▶ [Work instructions]:
Tally up the lines where the string "scene" appears; reply with the number only.

▶ [Raw data]:
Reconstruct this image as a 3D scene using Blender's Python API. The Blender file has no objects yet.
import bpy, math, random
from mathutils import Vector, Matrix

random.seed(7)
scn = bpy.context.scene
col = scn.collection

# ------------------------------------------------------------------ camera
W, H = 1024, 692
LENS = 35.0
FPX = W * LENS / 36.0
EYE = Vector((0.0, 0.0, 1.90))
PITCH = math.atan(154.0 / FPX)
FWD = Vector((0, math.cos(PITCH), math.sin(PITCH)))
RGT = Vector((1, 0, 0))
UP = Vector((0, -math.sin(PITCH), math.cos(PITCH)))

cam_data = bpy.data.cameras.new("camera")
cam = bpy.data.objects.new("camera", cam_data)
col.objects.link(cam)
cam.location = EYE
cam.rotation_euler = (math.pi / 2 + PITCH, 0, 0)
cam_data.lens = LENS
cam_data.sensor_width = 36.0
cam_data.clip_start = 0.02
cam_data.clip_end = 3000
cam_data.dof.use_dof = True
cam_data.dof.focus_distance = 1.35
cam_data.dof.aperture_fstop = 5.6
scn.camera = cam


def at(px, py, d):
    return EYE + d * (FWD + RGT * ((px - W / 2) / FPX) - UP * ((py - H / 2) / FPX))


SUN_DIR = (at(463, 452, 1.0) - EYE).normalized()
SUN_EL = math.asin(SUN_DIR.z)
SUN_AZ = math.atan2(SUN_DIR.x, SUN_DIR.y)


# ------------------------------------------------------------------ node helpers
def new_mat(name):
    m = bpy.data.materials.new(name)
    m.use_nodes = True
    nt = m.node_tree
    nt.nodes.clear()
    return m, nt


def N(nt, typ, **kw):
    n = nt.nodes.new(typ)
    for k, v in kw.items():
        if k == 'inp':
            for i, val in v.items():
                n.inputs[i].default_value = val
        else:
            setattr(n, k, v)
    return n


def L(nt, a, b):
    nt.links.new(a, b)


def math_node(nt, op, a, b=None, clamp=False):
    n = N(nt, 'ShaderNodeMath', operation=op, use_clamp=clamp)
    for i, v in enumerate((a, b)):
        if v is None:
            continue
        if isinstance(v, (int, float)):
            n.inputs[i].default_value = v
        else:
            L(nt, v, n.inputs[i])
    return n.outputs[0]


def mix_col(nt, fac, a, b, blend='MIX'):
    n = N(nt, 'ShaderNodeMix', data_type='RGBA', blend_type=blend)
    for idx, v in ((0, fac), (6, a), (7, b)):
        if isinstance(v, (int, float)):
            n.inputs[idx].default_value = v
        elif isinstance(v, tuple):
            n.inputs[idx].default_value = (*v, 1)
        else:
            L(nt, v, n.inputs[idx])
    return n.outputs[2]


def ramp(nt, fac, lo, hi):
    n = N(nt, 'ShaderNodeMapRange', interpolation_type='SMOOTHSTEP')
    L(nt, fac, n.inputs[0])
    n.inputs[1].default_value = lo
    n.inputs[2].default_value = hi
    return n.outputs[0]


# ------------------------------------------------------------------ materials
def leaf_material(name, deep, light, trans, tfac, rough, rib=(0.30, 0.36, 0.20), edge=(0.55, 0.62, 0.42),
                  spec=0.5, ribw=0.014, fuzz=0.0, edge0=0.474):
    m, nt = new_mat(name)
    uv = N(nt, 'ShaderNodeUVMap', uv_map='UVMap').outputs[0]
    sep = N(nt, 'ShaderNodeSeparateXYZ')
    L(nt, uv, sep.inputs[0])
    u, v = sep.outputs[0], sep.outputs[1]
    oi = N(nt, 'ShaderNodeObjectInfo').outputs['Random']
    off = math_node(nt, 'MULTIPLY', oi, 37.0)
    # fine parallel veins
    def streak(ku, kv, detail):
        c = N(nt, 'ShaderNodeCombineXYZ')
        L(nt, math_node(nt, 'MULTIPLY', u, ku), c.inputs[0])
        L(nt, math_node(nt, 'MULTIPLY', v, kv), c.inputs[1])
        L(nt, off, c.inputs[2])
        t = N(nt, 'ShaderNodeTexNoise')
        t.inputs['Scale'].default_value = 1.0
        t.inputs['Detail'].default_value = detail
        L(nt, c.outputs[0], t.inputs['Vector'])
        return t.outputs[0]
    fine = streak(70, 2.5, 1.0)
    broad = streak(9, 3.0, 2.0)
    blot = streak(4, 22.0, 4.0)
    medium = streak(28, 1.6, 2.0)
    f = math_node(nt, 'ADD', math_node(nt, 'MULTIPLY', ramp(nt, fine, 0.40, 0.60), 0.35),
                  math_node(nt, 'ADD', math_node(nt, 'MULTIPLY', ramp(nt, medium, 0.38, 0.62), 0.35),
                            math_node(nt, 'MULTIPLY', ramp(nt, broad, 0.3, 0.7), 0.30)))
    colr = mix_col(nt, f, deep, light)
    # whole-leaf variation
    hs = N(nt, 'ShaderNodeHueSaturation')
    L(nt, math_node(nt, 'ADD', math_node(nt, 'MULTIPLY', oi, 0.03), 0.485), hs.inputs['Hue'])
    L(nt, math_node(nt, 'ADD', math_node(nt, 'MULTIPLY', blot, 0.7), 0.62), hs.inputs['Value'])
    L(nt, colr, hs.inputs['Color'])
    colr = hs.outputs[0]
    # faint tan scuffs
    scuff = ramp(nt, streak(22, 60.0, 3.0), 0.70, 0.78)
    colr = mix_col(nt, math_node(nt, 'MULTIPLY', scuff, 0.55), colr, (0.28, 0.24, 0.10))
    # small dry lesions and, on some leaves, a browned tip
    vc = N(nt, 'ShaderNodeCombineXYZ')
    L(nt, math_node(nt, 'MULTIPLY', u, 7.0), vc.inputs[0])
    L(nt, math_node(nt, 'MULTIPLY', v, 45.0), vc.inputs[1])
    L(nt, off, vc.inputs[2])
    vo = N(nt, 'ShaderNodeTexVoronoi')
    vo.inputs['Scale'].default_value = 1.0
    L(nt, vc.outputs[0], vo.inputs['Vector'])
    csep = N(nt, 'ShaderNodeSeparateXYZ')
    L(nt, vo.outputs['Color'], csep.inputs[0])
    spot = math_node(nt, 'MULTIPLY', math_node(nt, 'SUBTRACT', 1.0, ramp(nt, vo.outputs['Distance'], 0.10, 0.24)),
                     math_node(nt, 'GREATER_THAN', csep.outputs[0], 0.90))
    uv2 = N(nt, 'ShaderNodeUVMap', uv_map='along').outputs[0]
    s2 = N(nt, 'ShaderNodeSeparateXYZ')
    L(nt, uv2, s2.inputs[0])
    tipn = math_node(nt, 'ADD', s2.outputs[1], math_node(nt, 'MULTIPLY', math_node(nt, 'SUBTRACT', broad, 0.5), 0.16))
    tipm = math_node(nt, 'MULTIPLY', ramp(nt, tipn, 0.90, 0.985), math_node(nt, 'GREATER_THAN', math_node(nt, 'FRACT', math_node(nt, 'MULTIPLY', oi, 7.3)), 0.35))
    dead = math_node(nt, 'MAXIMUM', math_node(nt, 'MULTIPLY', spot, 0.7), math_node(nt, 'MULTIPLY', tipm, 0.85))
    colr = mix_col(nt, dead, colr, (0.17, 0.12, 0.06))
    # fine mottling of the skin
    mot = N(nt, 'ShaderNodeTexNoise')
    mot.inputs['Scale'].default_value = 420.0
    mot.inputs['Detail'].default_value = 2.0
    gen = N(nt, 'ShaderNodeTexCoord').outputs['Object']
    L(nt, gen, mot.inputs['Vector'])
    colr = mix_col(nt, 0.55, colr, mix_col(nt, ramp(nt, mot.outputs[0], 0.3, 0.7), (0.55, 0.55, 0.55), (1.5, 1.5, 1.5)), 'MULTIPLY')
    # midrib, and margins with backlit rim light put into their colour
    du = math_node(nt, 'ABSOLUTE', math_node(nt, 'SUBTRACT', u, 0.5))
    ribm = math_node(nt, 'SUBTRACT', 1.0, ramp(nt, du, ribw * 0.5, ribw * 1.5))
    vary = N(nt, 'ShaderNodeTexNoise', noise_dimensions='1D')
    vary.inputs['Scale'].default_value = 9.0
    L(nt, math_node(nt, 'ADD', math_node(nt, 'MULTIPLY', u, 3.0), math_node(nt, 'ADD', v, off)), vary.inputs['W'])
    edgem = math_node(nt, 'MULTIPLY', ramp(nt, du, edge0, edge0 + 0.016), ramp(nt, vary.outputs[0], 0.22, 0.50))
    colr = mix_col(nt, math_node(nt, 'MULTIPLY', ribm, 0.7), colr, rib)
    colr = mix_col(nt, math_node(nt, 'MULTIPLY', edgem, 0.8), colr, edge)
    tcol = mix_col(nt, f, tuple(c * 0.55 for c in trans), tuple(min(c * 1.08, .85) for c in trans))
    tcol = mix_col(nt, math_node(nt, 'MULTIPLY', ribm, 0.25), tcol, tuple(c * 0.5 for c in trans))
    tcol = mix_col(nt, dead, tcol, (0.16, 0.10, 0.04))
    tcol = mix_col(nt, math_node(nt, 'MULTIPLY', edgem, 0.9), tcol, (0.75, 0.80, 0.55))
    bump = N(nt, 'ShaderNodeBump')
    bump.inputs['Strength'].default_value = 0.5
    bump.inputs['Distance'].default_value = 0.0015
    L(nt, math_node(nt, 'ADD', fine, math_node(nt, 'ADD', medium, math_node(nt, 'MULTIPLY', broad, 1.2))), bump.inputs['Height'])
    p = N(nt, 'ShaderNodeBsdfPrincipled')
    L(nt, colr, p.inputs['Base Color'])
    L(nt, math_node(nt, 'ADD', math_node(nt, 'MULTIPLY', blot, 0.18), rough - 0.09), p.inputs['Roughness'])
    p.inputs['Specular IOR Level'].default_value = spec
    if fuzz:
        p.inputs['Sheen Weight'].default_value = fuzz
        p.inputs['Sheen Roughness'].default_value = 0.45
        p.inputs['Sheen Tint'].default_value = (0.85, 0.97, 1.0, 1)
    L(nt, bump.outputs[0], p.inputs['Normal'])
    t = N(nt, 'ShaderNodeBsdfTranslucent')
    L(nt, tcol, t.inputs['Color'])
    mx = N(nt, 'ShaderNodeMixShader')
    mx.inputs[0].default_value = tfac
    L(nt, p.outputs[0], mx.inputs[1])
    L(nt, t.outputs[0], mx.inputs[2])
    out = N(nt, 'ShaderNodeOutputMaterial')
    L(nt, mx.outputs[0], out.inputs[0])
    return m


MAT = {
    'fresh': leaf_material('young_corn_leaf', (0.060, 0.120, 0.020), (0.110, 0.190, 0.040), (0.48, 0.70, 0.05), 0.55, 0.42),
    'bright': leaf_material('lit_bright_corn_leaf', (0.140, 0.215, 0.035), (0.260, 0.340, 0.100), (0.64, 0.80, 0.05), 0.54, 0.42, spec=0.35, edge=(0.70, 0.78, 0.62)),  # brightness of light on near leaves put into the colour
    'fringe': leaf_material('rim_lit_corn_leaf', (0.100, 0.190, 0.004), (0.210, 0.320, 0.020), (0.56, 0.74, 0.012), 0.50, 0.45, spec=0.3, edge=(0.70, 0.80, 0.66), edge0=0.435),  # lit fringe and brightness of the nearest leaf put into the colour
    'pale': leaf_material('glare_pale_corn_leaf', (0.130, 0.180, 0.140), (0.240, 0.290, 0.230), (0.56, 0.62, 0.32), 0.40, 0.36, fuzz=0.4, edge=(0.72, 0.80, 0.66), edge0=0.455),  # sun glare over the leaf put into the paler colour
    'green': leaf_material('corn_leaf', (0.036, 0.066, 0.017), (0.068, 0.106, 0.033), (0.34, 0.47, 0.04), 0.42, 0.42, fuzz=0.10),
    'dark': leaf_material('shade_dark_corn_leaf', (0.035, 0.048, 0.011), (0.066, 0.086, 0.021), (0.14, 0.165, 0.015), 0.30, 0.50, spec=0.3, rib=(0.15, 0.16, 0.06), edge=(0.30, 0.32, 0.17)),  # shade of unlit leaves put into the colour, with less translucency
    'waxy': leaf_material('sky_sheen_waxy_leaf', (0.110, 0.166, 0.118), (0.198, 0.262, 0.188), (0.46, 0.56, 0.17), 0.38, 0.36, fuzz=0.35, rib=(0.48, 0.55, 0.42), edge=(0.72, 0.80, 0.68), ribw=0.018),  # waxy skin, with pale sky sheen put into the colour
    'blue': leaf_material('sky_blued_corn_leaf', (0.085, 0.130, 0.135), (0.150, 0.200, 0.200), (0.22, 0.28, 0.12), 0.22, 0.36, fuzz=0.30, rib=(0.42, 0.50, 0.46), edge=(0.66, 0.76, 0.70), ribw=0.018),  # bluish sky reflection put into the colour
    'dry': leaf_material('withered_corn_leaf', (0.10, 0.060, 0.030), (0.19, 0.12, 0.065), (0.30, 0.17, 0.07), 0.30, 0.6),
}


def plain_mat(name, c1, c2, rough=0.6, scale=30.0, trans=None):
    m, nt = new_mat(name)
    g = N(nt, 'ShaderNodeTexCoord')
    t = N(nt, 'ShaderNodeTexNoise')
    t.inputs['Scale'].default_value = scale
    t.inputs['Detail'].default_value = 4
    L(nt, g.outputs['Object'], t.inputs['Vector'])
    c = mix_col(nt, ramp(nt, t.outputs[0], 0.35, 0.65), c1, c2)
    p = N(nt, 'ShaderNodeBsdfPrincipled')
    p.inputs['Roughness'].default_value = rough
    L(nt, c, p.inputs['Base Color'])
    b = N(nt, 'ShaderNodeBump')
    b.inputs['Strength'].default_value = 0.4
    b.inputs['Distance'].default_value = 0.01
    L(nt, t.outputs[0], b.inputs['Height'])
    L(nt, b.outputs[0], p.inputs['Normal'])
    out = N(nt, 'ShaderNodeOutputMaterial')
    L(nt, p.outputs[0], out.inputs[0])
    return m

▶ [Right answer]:
2